WHAT THIS TASK INVOLVES: Repeat all of the material exactly as given.

━━━ DATA ━━━

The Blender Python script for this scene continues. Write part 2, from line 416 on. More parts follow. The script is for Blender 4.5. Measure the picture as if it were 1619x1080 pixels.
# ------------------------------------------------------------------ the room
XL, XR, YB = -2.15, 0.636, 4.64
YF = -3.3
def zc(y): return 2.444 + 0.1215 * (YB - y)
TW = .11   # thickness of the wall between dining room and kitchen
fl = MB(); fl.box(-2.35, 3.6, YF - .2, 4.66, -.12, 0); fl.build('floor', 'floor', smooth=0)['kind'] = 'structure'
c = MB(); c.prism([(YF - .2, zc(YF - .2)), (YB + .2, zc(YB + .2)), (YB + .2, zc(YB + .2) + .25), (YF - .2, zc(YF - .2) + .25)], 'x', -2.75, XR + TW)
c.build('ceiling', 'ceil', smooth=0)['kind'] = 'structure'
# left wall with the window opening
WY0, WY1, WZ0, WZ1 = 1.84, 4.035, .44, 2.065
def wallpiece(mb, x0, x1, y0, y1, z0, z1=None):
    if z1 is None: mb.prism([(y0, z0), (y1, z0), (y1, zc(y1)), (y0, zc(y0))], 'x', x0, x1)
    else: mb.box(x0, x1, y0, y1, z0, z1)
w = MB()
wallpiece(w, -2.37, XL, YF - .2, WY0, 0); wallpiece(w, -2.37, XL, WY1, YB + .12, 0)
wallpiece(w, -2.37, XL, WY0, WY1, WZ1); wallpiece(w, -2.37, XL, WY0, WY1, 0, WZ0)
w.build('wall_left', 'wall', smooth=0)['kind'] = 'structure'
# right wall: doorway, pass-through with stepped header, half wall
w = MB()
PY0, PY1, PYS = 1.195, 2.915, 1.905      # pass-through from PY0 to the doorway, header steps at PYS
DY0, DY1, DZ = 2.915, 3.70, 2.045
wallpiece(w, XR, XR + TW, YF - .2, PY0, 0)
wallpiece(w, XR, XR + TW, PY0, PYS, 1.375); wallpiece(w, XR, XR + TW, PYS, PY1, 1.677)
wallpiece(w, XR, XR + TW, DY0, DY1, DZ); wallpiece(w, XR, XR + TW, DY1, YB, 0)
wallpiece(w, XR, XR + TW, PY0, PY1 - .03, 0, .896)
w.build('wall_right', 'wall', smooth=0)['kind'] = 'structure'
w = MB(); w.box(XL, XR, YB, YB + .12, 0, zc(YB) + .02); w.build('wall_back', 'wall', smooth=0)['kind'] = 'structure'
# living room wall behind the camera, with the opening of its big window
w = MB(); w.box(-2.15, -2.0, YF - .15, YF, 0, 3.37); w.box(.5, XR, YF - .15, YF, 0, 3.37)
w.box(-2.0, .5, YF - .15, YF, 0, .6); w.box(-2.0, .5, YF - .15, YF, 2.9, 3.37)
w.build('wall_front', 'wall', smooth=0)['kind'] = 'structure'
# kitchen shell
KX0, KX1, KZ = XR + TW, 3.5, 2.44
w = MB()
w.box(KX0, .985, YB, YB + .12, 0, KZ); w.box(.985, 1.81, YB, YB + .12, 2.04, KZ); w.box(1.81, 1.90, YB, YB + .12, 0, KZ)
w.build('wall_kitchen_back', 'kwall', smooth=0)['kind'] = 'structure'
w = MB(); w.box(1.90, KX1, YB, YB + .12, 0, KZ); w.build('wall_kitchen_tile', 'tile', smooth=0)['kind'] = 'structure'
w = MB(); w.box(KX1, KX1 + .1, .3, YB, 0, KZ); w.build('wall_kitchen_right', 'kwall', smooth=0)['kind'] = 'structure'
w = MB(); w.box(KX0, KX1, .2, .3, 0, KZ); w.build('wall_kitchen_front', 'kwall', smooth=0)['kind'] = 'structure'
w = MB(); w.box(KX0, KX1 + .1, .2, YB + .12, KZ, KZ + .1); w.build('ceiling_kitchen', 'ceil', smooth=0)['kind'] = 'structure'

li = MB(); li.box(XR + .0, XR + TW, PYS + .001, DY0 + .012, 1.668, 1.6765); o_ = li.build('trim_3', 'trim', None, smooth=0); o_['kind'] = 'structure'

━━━

PROBLEM SOLUTION:
The Blender Python script for this scene continues. Write part 2, from line 416 on. More parts follow. The script is for Blender 4.5. Measure the picture as if it were 1619x1080 pixels.
# ------------------------------------------------------------------ the room
XL, XR, YB = -2.15, 0.636, 4.64
YF = -3.3
def zc(y): return 2.444 + 0.1215 * (YB - y)
TW = .11   # thickness of the wall between dining room and kitchen
fl = MB(); fl.box(-2.35, 3.6, YF - .2, 4.66, -.12, 0); fl.build('floor', 'floor', smooth=0)['kind'] = 'structure'
c = MB(); c.prism([(YF - .2, zc(YF - .2)), (YB + .2, zc(YB + .2)), (YB + .2, zc(YB + .2) + .25), (YF - .2, zc(YF - .2) + .25)], 'x', -2.75, XR + TW)
c.build('ceiling', 'ceil', smooth=0)['kind'] = 'structure'
# left wall with the window opening
WY0, WY1, WZ0, WZ1 = 1.84, 4.035, .44, 2.065
def wallpiece(mb, x0, x1, y0, y1, z0, z1=None):
    if z1 is None: mb.prism([(y0, z0), (y1, z0), (y1, zc(y1)), (y0, zc(y0))], 'x', x0, x1)
    else: mb.box(x0, x1, y0, y1, z0, z1)
w = MB()
wallpiece(w, -2.37, XL, YF - .2, WY0, 0); wallpiece(w, -2.37, XL, WY1, YB + .12, 0)
wallpiece(w, -2.37, XL, WY0, WY1, WZ1); wallpiece(w, -2.37, XL, WY0, WY1, 0, WZ0)
w.build('wall_left', 'wall', smooth=0)['kind'] = 'structure'
# right wall: doorway, pass-through with stepped header, half wall
w = MB()
PY0, PY1, PYS = 1.195, 2.915, 1.905      # pass-through from PY0 to the doorway, header steps at PYS
DY0, DY1, DZ = 2.915, 3.70, 2.045
wallpiece(w, XR, XR + TW, YF - .2, PY0, 0)
wallpiece(w, XR, XR + TW, PY0, PYS, 1.375); wallpiece(w, XR, XR + TW, PYS, PY1, 1.677)
wallpiece(w, XR, XR + TW, DY0, DY1, DZ); wallpiece(w, XR, XR + TW, DY1, YB, 0)
wallpiece(w, XR, XR + TW, PY0, PY1 - .03, 0, .896)
w.build('wall_right', 'wall', smooth=0)['kind'] = 'structure'
w = MB(); w.box(XL, XR, YB, YB + .12, 0, zc(YB) + .02); w.build('wall_back', 'wall', smooth=0)['kind'] = 'structure'
# living room wall behind the camera, with the opening of its big window
w = MB(); w.box(-2.15, -2.0, YF - .15, YF, 0, 3.37); w.box(.5, XR, YF - .15, YF, 0, 3.37)
w.box(-2.0, .5, YF - .15, YF, 0, .6); w.box(-2.0, .5, YF - .15, YF, 2.9, 3.37)
w.build('wall_front', 'wall', smooth=0)['kind'] = 'structure'
# kitchen shell
KX0, KX1, KZ = XR + TW, 3.5, 2.44
w = MB()
w.box(KX0, .985, YB, YB + .12, 0, KZ); w.box(.985, 1.81, YB, YB + .12, 2.04, KZ); w.box(1.81, 1.90, YB, YB + .12, 0, KZ)
w.build('wall_kitchen_back', 'kwall', smooth=0)['kind'] = 'structure'
w = MB(); w.box(1.90, KX1, YB, YB + .12, 0, KZ); w.build('wall_kitchen_tile', 'tile', smooth=0)['kind'] = 'structure'
w = MB(); w.box(KX1, KX1 + .1, .3, YB, 0, KZ); w.build('wall_kitchen_right', 'kwall', smooth=0)['kind'] = 'structure'
w = MB(); w.box(KX0, KX1, .2, .3, 0, KZ); w.build('wall_kitchen_front', 'kwall', smooth=0)['kind'] = 'structure'
w = MB(); w.box(KX0, KX1 + .1, .2, YB + .12, KZ, KZ + .1); w.build('ceiling_kitchen', 'ceil', smooth=0)['kind'] = 'structure'

li = MB(); li.box(XR + .0, XR + TW, PYS + .001, DY0 + .012, 1.668, 1.6765); o_ = li.build('trim_3', 'trim', None, smooth=0); o_['kind'] = 'structure'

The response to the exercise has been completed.